>>>>>
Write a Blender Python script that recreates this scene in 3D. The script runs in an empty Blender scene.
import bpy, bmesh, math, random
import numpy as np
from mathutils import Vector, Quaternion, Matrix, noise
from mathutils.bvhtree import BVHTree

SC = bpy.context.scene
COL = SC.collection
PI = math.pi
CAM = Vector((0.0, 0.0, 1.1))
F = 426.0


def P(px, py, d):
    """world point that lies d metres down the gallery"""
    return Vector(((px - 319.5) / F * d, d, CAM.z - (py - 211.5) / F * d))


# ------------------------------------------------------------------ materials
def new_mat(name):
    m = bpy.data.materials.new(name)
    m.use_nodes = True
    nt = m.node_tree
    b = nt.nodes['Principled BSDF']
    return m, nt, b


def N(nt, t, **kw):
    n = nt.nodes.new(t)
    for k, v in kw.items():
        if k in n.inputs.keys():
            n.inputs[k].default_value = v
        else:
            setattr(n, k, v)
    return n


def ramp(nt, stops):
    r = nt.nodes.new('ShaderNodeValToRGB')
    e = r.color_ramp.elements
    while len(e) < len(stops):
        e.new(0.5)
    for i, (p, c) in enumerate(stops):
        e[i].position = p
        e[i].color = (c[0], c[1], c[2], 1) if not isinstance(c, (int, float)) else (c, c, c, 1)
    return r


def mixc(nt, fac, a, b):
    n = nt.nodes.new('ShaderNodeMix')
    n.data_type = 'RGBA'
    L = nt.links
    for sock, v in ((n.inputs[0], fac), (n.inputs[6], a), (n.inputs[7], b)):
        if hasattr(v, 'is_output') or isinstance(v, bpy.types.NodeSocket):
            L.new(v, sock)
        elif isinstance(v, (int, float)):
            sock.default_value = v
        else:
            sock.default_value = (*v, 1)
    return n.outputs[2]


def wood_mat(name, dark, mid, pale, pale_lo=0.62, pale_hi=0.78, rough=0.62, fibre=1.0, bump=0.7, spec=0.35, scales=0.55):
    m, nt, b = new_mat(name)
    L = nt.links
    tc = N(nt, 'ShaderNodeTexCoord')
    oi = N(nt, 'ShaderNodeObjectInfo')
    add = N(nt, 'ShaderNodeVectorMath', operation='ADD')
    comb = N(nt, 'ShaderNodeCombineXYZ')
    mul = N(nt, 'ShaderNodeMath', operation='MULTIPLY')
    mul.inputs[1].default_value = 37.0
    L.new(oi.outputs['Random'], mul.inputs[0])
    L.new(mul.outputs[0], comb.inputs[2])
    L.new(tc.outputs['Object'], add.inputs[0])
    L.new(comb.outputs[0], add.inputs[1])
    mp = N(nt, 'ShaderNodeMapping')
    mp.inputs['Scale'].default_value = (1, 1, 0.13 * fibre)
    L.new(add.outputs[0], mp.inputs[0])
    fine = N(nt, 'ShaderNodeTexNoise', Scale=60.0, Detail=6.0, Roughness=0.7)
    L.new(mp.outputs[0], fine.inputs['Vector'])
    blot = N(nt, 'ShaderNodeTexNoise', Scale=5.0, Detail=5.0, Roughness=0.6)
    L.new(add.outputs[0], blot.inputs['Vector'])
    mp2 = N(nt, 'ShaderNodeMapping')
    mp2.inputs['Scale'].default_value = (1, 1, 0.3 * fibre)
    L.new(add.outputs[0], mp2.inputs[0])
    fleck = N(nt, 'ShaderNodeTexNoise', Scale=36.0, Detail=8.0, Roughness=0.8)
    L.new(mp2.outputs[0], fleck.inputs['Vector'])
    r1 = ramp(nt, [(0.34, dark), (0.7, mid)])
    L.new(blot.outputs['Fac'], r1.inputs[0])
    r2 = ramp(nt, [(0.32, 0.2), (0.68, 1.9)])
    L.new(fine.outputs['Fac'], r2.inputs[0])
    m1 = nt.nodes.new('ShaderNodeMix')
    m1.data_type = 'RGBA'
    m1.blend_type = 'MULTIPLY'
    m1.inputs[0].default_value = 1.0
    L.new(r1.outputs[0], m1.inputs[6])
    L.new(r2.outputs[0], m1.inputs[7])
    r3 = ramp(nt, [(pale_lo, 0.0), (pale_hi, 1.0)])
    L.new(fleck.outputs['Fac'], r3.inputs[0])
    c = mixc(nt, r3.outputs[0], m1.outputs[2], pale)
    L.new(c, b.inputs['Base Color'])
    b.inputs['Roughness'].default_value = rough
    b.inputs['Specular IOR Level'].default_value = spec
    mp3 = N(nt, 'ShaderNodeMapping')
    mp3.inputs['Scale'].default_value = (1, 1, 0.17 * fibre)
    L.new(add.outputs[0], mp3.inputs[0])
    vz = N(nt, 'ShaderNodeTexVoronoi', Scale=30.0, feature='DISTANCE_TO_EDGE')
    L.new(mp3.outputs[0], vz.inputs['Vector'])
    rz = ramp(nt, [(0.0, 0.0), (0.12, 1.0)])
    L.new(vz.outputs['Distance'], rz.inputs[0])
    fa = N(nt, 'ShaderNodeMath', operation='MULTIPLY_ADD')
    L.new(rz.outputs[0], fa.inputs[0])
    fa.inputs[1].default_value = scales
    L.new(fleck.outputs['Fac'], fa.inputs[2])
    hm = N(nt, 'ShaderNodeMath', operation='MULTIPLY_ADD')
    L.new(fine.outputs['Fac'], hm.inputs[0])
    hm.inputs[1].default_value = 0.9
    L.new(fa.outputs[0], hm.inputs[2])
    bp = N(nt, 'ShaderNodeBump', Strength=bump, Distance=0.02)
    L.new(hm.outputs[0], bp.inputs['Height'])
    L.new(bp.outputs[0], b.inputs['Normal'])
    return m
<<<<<
Quote exactly the stretch of lines above that starts at the first one and ends at the line with "return Vector(((px - 319.5)", and nothing beyond it.

Write a Blender Python script that recreates this scene in 3D. The script runs in an empty Blender scene.
import bpy, bmesh, math, random
import numpy as np
from mathutils import Vector, Quaternion, Matrix, noise
from mathutils.bvhtree import BVHTree

SC = bpy.context.scene
COL = SC.collection
PI = math.pi
CAM = Vector((0.0, 0.0, 1.1))
F = 426.0


def P(px, py, d):
    """world point that lies d metres down the gallery"""
    return Vector(((px - 319.5) / F * d, d, CAM.z - (py - 211.5) / F * d))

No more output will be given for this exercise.